MS4D-Net: Multitask-Based Semi-Supervised Semantic Segmentation Framework with Perturbed Dual Mean Teachers for Building Damage Assessment from High-Resolution Remote Sensing Imagery

Abstract

In the aftermath of a natural hazard, rapid and accurate building damage assessment from remote sensing imagery is crucial for disaster response and rescue operations. Although recent deep learning-based studies have made considerable improvements in assessing building damage, most state-of-the-art works focus on pixel-based, multi-stage approaches, which are more complicated and suffer from partial damage recognition issues at the building-instance level. In the meantime, it is usually time-consuming to acquire sufficient labeled samples for deep learning applications, making a conventional supervised learning pipeline with vast annotation data unsuitable in time-critical disaster cases. In this study, we present an end-to-end building damage assessment framework integrating multitask semantic segmentation with semi-supervised learning to tackle these issues. Specifically, a multitask-based Siamese network followed by object-based post-processing is first constructed to solve the semantic inconsistency problem by refining damage classification results with building extraction results. Moreover, to alleviate labeled data scarcity, a consistency regularization-based semi-supervised semantic segmentation scheme with iteratively perturbed dual mean teachers is specially designed, which can significantly reinforce the network perturbations to improve model performance while maintaining high training efficiency.
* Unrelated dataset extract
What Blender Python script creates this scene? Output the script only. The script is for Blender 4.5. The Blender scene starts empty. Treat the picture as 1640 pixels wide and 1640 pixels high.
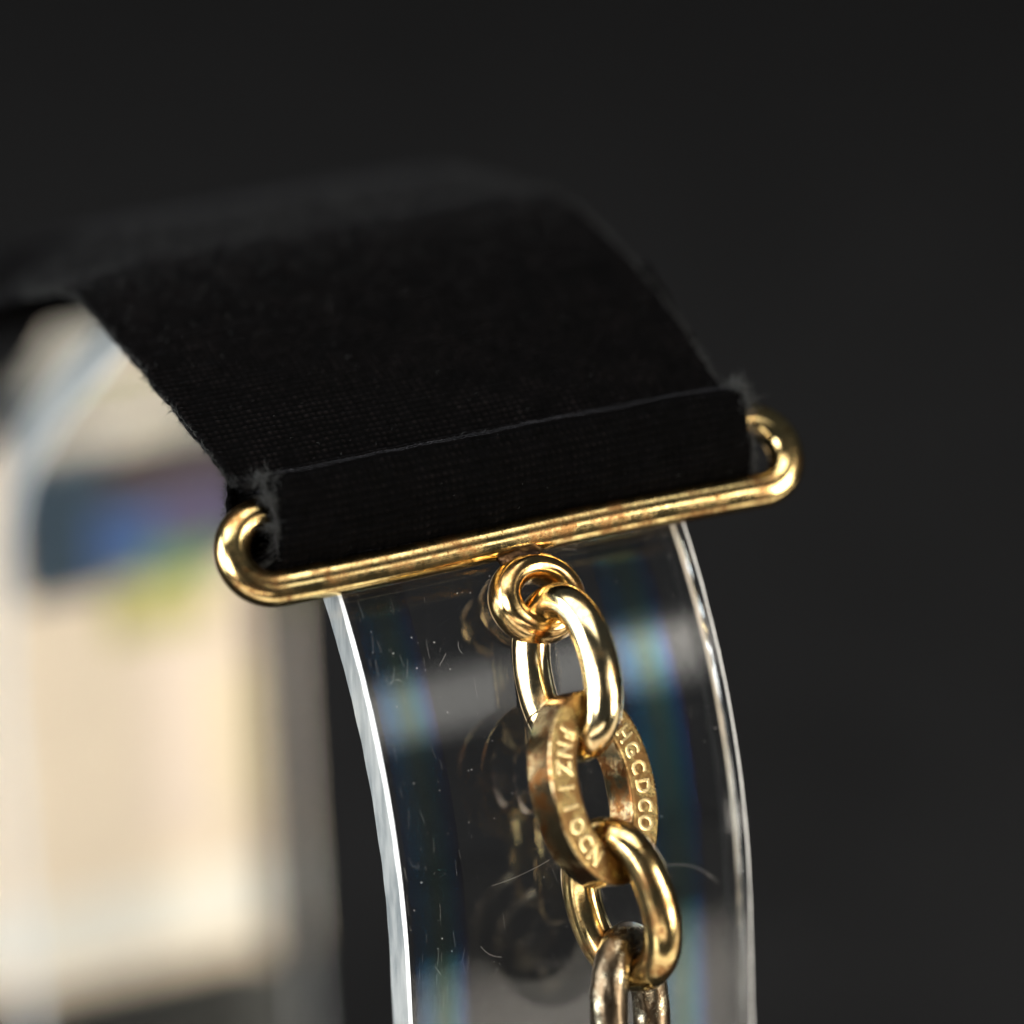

Furthermore, a confidence weighting strategy is embedded into the semi-supervised pipeline to focus on convincing samples and reduce the influence of noisy pseudo-labels. The comprehensive experiments on three benchmark datasets suggest that the proposed method is competitive and effective in building damage assessment under the circumstance of insufficient labels, which offers a potential artificial intelligence-based solution to respond to the urgent need for timeliness and accuracy in disaster events.